### INFORMATION SUPPLIED

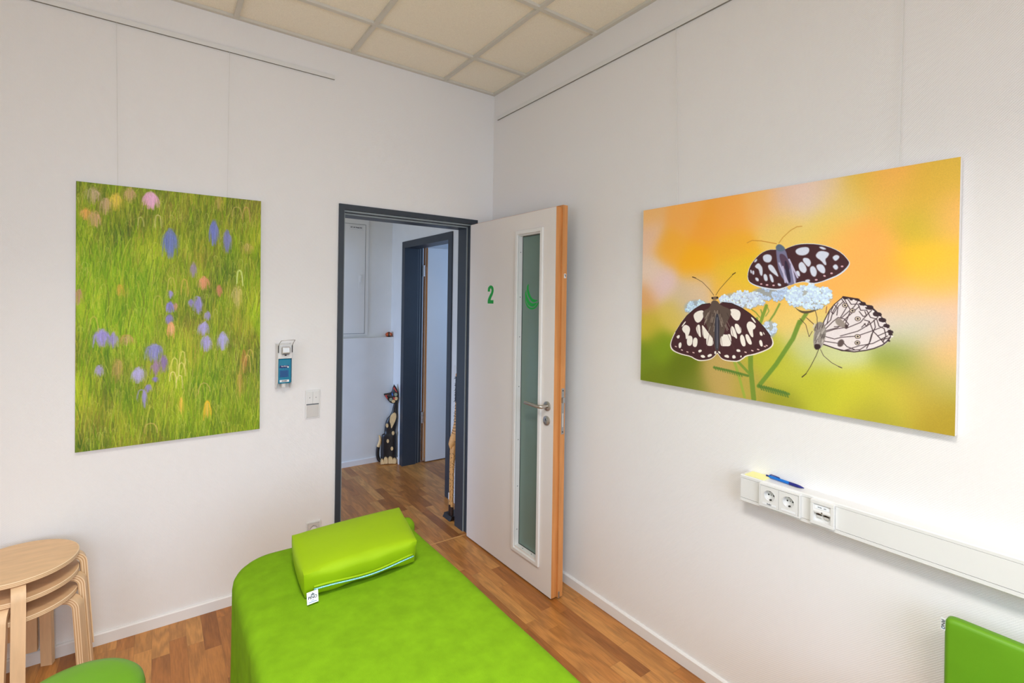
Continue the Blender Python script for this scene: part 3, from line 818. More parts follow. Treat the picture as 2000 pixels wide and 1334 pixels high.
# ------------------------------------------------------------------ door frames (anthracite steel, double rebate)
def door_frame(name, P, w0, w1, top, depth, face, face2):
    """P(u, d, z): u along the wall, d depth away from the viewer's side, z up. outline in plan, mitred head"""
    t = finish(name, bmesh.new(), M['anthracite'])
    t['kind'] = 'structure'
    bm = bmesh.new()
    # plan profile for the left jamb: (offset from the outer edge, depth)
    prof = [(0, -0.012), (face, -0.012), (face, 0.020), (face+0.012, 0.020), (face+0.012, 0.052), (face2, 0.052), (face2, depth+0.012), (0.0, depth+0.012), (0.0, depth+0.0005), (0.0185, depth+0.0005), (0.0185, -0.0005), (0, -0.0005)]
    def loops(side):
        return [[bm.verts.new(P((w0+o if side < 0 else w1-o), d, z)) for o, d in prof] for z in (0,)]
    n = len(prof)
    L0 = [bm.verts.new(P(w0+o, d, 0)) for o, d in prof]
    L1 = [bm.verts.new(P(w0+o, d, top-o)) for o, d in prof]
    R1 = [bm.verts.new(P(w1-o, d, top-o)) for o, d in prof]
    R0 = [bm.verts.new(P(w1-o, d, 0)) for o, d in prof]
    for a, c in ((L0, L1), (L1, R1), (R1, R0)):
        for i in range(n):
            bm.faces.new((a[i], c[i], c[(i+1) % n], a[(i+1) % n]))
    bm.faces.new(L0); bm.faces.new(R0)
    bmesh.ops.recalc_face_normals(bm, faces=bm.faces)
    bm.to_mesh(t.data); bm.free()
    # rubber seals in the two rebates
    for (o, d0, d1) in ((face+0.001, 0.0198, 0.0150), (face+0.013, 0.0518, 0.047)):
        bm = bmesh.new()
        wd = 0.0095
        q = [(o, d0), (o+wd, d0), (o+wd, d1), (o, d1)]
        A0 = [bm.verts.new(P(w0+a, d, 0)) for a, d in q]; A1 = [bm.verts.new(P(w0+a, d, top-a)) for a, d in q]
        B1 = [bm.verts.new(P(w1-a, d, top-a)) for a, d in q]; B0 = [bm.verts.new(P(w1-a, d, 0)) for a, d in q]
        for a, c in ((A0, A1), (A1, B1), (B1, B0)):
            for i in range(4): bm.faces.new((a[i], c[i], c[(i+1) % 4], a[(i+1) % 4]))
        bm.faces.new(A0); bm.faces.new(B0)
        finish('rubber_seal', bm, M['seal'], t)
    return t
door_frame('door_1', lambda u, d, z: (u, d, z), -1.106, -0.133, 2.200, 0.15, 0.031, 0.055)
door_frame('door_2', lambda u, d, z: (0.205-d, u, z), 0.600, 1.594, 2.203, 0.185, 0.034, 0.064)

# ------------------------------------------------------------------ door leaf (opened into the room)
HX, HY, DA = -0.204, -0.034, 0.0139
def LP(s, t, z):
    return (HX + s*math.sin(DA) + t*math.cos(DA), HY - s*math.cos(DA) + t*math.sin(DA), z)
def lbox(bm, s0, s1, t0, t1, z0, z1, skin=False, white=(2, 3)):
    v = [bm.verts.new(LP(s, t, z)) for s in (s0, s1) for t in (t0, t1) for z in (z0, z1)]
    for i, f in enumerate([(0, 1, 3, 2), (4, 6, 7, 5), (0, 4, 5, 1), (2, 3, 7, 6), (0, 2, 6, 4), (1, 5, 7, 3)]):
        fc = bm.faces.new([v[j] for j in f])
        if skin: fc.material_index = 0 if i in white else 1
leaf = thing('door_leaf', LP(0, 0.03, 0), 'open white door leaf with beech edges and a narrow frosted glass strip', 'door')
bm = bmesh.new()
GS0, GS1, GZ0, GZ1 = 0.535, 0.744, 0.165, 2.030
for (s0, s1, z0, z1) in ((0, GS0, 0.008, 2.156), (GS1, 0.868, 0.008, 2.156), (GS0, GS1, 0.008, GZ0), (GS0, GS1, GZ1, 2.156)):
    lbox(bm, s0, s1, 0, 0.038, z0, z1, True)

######

### TASK TO CARRY OUT
Make an exact copy of the data, leaving its pictures out.

### WRITTEN RESPONSE
Continue the Blender Python script for this scene: part 3, from line 818. More parts follow. Treat the picture as 2000 pixels wide and 1334 pixels high.
# ------------------------------------------------------------------ door frames (anthracite steel, double rebate)
def door_frame(name, P, w0, w1, top, depth, face, face2):
    """P(u, d, z): u along the wall, d depth away from the viewer's side, z up. outline in plan, mitred head"""
    t = finish(name, bmesh.new(), M['anthracite'])
    t['kind'] = 'structure'
    bm = bmesh.new()
    # plan profile for the left jamb: (offset from the outer edge, depth)
    prof = [(0, -0.012), (face, -0.012), (face, 0.020), (face+0.012, 0.020), (face+0.012, 0.052), (face2, 0.052), (face2, depth+0.012), (0.0, depth+0.012), (0.0, depth+0.0005), (0.0185, depth+0.0005), (0.0185, -0.0005), (0, -0.0005)]
    def loops(side):
        return [[bm.verts.new(P((w0+o if side < 0 else w1-o), d, z)) for o, d in prof] for z in (0,)]
    n = len(prof)
    L0 = [bm.verts.new(P(w0+o, d, 0)) for o, d in prof]
    L1 = [bm.verts.new(P(w0+o, d, top-o)) for o, d in prof]
    R1 = [bm.verts.new(P(w1-o, d, top-o)) for o, d in prof]
    R0 = [bm.verts.new(P(w1-o, d, 0)) for o, d in prof]
    for a, c in ((L0, L1), (L1, R1), (R1, R0)):
        for i in range(n):
            bm.faces.new((a[i], c[i], c[(i+1) % n], a[(i+1) % n]))
    bm.faces.new(L0); bm.faces.new(R0)
    bmesh.ops.recalc_face_normals(bm, faces=bm.faces)
    bm.to_mesh(t.data); bm.free()
    # rubber seals in the two rebates
    for (o, d0, d1) in ((face+0.001, 0.0198, 0.0150), (face+0.013, 0.0518, 0.047)):
        bm = bmesh.new()
        wd = 0.0095
        q = [(o, d0), (o+wd, d0), (o+wd, d1), (o, d1)]
        A0 = [bm.verts.new(P(w0+a, d, 0)) for a, d in q]; A1 = [bm.verts.new(P(w0+a, d, top-a)) for a, d in q]
        B1 = [bm.verts.new(P(w1-a, d, top-a)) for a, d in q]; B0 = [bm.verts.new(P(w1-a, d, 0)) for a, d in q]
        for a, c in ((A0, A1), (A1, B1), (B1, B0)):
            for i in range(4): bm.faces.new((a[i], c[i], c[(i+1) % 4], a[(i+1) % 4]))
        bm.faces.new(A0); bm.faces.new(B0)
        finish('rubber_seal', bm, M['seal'], t)
    return t
door_frame('door_1', lambda u, d, z: (u, d, z), -1.106, -0.133, 2.200, 0.15, 0.031, 0.055)
door_frame('door_2', lambda u, d, z: (0.205-d, u, z), 0.600, 1.594, 2.203, 0.185, 0.034, 0.064)

# ------------------------------------------------------------------ door leaf (opened into the room)
HX, HY, DA = -0.204, -0.034, 0.0139
def LP(s, t, z):
    return (HX + s*math.sin(DA) + t*math.cos(DA), HY - s*math.cos(DA) + t*math.sin(DA), z)
def lbox(bm, s0, s1, t0, t1, z0, z1, skin=False, white=(2, 3)):
    v = [bm.verts.new(LP(s, t, z)) for s in (s0, s1) for t in (t0, t1) for z in (z0, z1)]
    for i, f in enumerate([(0, 1, 3, 2), (4, 6, 7, 5), (0, 4, 5, 1), (2, 3, 7, 6), (0, 2, 6, 4), (1, 5, 7, 3)]):
        fc = bm.faces.new([v[j] for j in f])
        if skin: fc.material_index = 0 if i in white else 1
leaf = thing('door_leaf', LP(0, 0.03, 0), 'open white door leaf with beech edges and a narrow frosted glass strip', 'door')
bm = bmesh.new()
GS0, GS1, GZ0, GZ1 = 0.535, 0.744, 0.165, 2.030
for (s0, s1, z0, z1) in ((0, GS0, 0.008, 2.156), (GS1, 0.868, 0.008, 2.156), (GS0, GS1, 0.008, GZ0), (GS0, GS1, GZ1, 2.156)):
    lbox(bm, s0, s1, 0, 0.038, z0, z1, True)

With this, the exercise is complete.